To me his best film is QUATERMASS AND THE PIT(1967) released here in the USA as FIVE MILLION YEARS TO EARTH. The movie was
the third feature film made by Hammer Studios based on Nigel Kneal's three brilliant British TV BBC mini-series: QUATERMASS
EXPERIMENT, QUATERMASS 2 and QUATERMASS AND THE PIT, all shot and aired on British TV before 1958. Nigel Kneal himself condensed
his three hour 1958 TV script into an excellent 97 minutes for the Roy Ward Baker movie. The story is extremely intelligent.
An alien space craft and missing-link type skeletons are unearthed in London while working on an underground railroad. The
military think its an old German propaganda weapon, but Prof. Quatermass sees it as a real alien craft. Through his investigations
he uncovers that the ship unearthed was one of many transporting apes back to earth from mars after they had been altered
and martian souls and intelligence had been instilled in them; WE are the martians!!!
ESP, Telekinis, other supernatural human traits, are inherited from our Martian
ancestors. The Martians themselves look like gargoyles and demons. At the end of the movie the space craft comes alive, glowing,
and you can see blood vessels all over it. London is turned into a hellish battle ground as those most under the enfluence
of the space craft, those most "martian", start purging the humans less under martian control by killing them using the power
of their minds to cause physical damage. Quatermass and a friend watch as the space craft converts into a giant glowing alien
that resembles the Devil and towers above buildings.
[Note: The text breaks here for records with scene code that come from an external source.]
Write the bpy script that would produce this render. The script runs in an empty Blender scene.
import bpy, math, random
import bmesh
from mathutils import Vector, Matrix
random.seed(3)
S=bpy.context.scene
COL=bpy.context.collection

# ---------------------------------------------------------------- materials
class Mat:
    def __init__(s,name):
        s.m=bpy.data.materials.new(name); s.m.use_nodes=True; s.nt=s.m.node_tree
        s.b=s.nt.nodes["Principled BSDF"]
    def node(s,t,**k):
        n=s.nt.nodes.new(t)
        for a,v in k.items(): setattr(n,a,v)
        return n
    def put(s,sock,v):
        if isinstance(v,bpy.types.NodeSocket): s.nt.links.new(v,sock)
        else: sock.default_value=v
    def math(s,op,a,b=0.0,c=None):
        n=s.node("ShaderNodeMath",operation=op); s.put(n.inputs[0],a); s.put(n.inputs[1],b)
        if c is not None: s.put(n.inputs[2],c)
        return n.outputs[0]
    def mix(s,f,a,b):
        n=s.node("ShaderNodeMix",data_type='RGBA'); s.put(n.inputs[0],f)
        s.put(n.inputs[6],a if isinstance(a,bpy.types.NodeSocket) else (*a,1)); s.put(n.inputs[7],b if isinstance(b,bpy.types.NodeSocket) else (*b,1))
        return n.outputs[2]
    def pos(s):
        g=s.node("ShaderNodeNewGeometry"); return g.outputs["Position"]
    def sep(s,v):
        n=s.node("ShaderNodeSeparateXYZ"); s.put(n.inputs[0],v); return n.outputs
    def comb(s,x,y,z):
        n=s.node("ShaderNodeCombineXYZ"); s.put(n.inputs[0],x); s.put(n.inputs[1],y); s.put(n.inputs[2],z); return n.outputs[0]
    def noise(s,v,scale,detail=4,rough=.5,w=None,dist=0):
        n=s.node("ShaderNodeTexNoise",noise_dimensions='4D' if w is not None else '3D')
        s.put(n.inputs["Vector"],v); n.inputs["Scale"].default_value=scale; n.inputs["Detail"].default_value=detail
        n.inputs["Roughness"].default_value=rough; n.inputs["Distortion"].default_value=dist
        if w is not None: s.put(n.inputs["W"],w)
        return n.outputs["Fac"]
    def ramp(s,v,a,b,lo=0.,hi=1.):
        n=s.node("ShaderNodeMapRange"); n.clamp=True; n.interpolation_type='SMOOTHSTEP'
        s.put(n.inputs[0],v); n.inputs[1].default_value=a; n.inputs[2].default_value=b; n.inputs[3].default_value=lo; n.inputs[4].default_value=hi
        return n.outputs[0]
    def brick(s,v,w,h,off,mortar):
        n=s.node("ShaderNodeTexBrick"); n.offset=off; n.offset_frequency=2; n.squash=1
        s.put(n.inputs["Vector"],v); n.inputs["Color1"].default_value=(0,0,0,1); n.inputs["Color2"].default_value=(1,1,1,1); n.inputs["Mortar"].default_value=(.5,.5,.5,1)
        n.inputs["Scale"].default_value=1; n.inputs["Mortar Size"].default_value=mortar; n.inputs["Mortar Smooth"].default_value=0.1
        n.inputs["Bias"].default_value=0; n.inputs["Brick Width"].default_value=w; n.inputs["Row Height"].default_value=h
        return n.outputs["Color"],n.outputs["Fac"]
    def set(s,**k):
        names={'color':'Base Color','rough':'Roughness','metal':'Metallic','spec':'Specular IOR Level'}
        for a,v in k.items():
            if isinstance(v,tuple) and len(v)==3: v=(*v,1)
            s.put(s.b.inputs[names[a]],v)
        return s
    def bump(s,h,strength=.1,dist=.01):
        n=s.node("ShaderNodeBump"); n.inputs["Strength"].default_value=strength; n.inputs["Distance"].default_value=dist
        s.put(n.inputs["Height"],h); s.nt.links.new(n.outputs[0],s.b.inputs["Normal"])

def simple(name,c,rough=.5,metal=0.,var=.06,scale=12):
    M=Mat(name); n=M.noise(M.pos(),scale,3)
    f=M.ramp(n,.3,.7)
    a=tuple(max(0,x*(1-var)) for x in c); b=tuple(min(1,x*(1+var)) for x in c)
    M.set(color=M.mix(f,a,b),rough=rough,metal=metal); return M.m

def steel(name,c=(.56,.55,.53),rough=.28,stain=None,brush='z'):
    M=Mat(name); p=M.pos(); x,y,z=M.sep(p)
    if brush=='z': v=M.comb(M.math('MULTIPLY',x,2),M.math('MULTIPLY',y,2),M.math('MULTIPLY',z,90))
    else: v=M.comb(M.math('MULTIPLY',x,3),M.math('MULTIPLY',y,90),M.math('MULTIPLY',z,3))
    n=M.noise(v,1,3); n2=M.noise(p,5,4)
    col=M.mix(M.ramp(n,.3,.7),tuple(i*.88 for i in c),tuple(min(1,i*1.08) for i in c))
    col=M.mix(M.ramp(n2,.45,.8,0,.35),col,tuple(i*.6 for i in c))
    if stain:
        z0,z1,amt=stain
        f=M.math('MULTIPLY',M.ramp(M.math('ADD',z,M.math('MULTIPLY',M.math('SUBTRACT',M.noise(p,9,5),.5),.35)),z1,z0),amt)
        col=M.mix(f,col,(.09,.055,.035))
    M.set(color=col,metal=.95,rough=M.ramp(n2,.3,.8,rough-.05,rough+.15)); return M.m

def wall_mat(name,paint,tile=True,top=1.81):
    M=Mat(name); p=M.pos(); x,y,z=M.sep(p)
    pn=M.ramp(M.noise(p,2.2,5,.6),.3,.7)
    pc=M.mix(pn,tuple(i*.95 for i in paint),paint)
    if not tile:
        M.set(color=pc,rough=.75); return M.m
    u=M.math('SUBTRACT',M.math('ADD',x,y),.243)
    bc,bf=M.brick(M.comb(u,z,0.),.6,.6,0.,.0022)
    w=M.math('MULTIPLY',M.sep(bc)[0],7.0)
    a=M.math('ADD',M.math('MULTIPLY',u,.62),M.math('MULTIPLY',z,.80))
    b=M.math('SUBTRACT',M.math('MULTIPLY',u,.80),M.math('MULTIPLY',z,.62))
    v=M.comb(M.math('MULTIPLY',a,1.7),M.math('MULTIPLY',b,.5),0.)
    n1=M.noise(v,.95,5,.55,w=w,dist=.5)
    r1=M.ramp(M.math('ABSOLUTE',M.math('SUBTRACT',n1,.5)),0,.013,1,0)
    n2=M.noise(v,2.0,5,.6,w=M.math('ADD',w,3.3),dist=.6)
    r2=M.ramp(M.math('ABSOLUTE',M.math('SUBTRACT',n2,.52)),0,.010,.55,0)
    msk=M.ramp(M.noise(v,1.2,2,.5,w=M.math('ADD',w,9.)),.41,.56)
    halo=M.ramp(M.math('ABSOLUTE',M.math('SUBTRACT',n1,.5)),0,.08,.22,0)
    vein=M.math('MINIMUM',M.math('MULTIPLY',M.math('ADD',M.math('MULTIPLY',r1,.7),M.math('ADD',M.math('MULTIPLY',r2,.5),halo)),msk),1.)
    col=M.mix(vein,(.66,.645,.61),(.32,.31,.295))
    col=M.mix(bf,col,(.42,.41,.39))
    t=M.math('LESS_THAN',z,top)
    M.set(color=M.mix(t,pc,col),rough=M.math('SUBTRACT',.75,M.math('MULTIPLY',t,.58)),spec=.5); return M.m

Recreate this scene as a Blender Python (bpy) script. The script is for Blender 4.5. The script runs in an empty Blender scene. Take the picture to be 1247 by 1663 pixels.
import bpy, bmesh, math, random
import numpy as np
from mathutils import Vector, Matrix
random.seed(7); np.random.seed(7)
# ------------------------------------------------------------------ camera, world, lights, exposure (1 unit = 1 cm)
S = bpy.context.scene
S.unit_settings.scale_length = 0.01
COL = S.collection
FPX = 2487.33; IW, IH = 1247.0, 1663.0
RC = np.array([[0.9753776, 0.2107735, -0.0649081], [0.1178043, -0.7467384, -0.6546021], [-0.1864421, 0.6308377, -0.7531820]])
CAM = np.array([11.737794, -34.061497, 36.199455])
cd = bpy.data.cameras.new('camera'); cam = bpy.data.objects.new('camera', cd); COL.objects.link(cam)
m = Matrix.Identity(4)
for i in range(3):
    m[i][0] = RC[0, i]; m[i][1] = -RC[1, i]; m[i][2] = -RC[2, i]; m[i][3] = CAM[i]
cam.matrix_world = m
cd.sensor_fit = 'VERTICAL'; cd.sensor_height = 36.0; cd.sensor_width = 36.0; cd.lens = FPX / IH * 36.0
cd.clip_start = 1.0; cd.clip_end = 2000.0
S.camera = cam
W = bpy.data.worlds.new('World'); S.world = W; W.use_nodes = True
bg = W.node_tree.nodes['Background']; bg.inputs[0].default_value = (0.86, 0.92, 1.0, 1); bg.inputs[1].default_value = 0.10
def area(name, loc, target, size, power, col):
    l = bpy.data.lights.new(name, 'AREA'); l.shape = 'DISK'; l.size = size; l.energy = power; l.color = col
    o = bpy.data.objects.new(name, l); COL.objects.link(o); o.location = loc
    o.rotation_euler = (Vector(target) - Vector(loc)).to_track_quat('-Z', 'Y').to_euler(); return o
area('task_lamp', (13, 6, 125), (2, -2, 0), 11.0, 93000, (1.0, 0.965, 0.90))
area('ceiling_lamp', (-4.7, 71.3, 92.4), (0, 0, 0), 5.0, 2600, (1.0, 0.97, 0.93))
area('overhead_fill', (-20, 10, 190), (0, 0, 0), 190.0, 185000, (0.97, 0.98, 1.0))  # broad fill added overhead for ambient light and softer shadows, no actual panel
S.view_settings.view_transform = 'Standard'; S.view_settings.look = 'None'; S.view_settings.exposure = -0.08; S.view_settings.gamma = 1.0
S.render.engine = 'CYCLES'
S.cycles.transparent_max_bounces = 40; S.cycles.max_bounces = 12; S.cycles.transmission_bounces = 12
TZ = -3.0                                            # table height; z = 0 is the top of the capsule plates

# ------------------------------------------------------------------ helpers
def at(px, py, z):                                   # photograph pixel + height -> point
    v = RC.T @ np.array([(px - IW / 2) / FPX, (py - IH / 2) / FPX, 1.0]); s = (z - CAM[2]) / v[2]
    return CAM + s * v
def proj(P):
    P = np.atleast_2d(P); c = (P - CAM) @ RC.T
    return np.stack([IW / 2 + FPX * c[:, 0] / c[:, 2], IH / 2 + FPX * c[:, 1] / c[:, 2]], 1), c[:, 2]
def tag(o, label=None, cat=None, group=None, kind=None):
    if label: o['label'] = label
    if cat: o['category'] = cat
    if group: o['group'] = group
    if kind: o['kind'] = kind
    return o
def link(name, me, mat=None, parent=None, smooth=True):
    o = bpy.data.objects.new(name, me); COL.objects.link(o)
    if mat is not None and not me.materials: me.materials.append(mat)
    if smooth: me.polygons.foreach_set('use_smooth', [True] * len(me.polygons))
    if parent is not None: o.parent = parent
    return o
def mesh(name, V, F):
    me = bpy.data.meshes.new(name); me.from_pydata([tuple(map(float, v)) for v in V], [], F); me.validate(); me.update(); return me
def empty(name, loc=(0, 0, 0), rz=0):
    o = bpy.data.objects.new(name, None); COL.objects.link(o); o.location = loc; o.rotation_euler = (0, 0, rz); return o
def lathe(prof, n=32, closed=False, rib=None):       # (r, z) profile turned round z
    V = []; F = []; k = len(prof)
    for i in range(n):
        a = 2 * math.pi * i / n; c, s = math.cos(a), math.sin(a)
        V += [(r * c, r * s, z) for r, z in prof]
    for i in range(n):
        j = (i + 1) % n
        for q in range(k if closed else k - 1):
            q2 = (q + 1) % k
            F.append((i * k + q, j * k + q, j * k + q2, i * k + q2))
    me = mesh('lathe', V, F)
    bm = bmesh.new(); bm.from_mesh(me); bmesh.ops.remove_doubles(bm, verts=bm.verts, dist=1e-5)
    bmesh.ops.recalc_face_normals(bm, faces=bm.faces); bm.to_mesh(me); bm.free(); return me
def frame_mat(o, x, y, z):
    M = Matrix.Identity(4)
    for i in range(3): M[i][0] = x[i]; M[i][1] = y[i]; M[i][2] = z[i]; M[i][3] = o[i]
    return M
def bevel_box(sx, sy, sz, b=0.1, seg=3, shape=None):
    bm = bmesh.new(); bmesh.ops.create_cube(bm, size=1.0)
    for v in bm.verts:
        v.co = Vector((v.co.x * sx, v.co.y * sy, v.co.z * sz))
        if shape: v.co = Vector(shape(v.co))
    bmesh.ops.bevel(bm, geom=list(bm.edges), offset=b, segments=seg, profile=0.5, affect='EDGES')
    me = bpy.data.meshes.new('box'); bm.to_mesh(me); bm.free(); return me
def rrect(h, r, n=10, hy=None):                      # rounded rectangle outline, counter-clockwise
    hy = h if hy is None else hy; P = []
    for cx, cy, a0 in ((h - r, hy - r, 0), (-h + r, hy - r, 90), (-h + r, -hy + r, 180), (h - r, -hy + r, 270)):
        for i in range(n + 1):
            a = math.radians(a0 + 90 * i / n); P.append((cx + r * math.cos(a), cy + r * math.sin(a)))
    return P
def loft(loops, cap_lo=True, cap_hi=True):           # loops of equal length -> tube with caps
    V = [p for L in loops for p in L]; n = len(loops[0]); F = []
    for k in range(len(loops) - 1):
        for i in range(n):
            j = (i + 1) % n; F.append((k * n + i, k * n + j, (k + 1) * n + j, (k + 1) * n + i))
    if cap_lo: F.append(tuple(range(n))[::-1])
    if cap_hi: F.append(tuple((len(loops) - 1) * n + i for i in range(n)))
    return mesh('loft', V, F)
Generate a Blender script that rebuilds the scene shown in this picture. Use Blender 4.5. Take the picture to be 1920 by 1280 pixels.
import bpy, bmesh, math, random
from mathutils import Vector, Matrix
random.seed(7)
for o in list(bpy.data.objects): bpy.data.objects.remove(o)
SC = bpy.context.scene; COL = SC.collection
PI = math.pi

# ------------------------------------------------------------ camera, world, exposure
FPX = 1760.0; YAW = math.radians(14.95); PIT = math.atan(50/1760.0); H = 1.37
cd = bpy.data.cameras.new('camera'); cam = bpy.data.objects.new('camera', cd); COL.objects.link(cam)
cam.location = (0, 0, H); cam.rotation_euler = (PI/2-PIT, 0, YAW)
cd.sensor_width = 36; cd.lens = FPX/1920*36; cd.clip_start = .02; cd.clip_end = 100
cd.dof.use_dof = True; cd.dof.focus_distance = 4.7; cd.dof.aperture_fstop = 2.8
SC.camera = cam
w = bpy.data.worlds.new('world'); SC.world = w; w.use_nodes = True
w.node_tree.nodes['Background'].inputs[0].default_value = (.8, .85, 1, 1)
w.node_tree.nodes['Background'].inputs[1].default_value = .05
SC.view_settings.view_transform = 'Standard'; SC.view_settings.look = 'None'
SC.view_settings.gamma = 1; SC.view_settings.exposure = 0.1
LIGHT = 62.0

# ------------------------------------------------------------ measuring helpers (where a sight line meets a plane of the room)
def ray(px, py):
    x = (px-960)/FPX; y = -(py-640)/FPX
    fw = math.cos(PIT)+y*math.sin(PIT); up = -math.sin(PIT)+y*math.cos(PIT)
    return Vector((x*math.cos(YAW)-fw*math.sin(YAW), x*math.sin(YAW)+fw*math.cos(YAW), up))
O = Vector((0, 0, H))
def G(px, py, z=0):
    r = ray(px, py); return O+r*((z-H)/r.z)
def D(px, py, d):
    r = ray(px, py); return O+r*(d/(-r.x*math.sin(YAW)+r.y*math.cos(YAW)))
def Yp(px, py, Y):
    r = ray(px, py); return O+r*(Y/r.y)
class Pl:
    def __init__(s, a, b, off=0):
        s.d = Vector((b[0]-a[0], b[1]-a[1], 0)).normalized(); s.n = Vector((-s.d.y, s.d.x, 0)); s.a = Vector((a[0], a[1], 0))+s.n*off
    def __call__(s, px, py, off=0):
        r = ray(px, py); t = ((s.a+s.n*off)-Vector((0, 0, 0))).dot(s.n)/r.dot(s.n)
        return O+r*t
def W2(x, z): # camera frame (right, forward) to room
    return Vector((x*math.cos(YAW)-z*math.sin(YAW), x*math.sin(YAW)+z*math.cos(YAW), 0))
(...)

Quatermass watches helplessly as his friend sacrifices himself by using
a crane to destroy the creature and is electricuted in the process. Hammer Films of England have always produced lushly colored,
extremely high quality fantasy and horror movies and FIVE MILLION YEARS TO EARTH, even by their standards, is a knock out.
Roy Ward Baker made three more movies for Hammer - VAMPIRE LOVERS(1970) with Ingrid Pitt and Peter Cushing, SCARS OF
DRACULA(1970) with Christopher Lee and DR.JEKYLL AND SISTER HYDE (1971) with Ralph Bates. Whatever you think of the titles,
the movies themselves were slick productions that put many American movies made on similar budgets to shame. Extremely well
crafted movies can be stuck with expoitation titles which suggest cheap and poorly made movies. Most of the horror movies
made in England in the late 1950's up until the mid- 70's were superbly done and often look like big budgeted movies with
good directing, lighting, excellent sets, entertaining scripts and well rounded performances. Don't let a cheap
sounding title prevent you from watching and enjoying these wonderfully made movies.